RP1 Custom I/O Chipset – Are we moving towards custom silicon?

RP1 Custom I/O Chipset – Are we moving towards custom silicon?

One of the most exciting aspects of the Raspberry Pi 5 is the inclusion of a custom I/O controller chip. It may seem like a small detail, but when you look deep down you will realize that it can mean large changes coming.

The Raspberry Pi foundation has always been leveraging Broadcom SoCs for their designs. Developing an SoC is a huge undertaking, and a small company or foundation will not likely do so without huge and practically guaranteed returns. It makes sense for large semiconductor vendors.

But a custom IC is exactly that – custom. Built to specifications. While Broadcom may take some heed from RPI given their volume, large volume customers are their main targets. 

With the Raspberry Pi 5, there was a realization that the I/O options being offered were not enough. It only made sense to have fast I/O connectivity to match an equally fast processor.

Even more, the Raspberry Pi platform has some unique requirements as mentioned by , like the ESD protection of the parts – RPIs are manipulated by hand pretty often. Suceptibility to ESD (from walking on a carpet, for example) would be a huge problem.

The RP1 solved the I/O problem, but it came at a large cost. Millions of dollars in effort. That’s a large commitment.

With the development of the RP1 I/O chipset, the Foundation has taken a significant step in custom silicon design. And the question is, where will this go? Now that the Raspberry Pi foundation has developed RP1 and also the RP2 (officially the RP2040 microcontroller), it’s clear they have the capability of creating chipsets, those targeted towards their end users which are both industrial customers as well as makers and hobyists.

Custom IC design is both an art and science, and getting a chip taped out (ready for production) is no small feat. This capability now helps differentiate Raspberry Pi from other SBC vendors in unique ways.

The RP1 I/O chipset represents the Raspberry Pi Foundation’s commitment to enhancing the performance and capabilities of their SBCs. The objective was to create a custom I/O controller that could handle various peripheral interfaces more efficiently than off-the-shelf solutions.

Development Process

Let’s look at some of the process:
  1. Identifying the Need: As Raspberry Pi SBCs grew in popularity, the need for a more robust and efficient I/O solution became apparent. Existing chips were either too expensive or lacked the integration required for the diverse applications of Raspberry Pi users.

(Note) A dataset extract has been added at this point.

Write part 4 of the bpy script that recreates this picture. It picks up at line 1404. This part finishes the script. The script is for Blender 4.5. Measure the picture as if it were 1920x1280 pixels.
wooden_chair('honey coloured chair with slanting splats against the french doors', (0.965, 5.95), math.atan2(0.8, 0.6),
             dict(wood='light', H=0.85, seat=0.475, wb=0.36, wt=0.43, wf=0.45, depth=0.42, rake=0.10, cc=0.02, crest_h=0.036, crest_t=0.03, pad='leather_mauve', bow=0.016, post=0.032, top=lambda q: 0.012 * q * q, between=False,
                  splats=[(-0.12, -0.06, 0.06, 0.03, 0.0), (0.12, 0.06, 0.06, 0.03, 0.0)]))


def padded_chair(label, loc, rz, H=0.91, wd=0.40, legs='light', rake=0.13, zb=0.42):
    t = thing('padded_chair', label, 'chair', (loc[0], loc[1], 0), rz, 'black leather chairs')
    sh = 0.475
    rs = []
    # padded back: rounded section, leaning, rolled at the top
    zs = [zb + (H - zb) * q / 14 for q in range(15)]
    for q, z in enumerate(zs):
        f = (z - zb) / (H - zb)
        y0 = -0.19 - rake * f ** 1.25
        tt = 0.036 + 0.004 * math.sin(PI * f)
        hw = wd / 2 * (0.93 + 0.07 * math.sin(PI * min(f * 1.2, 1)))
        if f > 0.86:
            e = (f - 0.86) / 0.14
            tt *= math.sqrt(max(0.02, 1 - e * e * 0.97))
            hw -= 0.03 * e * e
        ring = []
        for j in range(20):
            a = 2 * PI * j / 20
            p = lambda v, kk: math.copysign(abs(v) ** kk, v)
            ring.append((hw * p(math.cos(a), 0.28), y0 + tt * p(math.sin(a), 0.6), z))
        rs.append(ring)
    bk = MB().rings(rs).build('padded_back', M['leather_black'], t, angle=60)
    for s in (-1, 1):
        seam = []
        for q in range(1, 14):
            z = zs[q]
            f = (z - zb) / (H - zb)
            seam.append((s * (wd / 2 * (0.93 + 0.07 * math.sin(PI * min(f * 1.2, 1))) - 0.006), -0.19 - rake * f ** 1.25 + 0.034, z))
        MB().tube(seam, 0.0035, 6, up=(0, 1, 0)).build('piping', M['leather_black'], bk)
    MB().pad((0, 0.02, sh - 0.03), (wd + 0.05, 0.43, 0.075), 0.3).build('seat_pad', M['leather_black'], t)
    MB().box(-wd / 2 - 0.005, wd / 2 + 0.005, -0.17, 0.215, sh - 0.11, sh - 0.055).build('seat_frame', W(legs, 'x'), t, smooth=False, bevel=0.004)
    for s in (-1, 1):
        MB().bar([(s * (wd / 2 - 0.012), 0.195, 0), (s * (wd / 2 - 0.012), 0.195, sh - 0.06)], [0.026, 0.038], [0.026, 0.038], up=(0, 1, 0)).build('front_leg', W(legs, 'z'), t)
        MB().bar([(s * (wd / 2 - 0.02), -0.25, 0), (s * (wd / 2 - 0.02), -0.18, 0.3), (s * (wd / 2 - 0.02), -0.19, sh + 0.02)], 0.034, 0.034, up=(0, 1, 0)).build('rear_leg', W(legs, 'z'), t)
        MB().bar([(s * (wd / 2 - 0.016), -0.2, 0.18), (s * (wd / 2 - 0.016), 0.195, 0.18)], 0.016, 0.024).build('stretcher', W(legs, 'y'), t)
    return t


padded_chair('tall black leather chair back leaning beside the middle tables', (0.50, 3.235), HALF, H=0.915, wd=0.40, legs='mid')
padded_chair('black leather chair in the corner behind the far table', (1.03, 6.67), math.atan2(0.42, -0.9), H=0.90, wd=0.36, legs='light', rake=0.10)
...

  2. Design and Collaboration: The Foundation embarked on designing the RP1 with a focus on maximizing functionality while keeping costs low. Collaborating with chip design experts and leveraging their own in-house expertise, they created a chip tailored to their specific needs.

  3. Integration and Testing: Integrating the RP1 into the Raspberry Pi architecture involved rigorous testing to ensure compatibility and performance. Extensive validation processes were undertaken to ensure that the RP1 could handle various I/O tasks seamlessly.

Features of the RP1 I/O Chipset

  • Peripheral Support: The RP1 is designed to support a wide range of peripherals, including USB, Ethernet, and GPIO.
  • Efficiency: The custom design ensures lower power consumption and improved performance compared to generic I/O controllers.
  • Cost-Effectiveness: By designing their own chip, the Raspberry Pi Foundation could better control production costs, passing savings onto consumers.

The introduction of the RP1 I/O chipset has significantly enhanced the Raspberry Pi’s capabilities, particularly in handling multiple peripherals simultaneously. This has expanded the potential applications of Raspberry Pi boards, making them more versatile for both educational and industrial uses.

From an industry perspective, it’s hard to see how this doesn’t start somewhat of an arms race. It may make sense to get your chipset vendor (Allwinner, TI, etc) to provide these features at a lower cost to compete, if your volume is enough to justify it.

The Raspberry Pi foundation isn’t the first. There’s been somewhat of a trend in the industry of creating custom chips to enhance performance, provide new features, and reduce cost and power consumption. A few examples are:

  • Apple: Apple’s M1, M2 and M3 chips are custom designed to optimize performance and power efficiency for their Mac and iPad products, with amazing results
  • Google: Google’s Tensor Processing Units (TPUs) are specialized for machine learning tasks, providing significant performance improvements over generic processors.
  • Amazon: AWS Graviton processors are tailored for cloud workloads, offering cost and performance benefits for Amazon Web Services.

As technology advances, the trend towards custom chip design is expected to accelerate. Innovations in chip manufacturing, such as advanced process nodes and modular design techniques, will further facilitate this shift as slightly older nodes become cheaper. Companies will continue to invest in custom silicon to stay competitive and meet the specific needs of their users, and SBC manufacturers may need to look at opportunities to fulfill customer needs with custom silicon.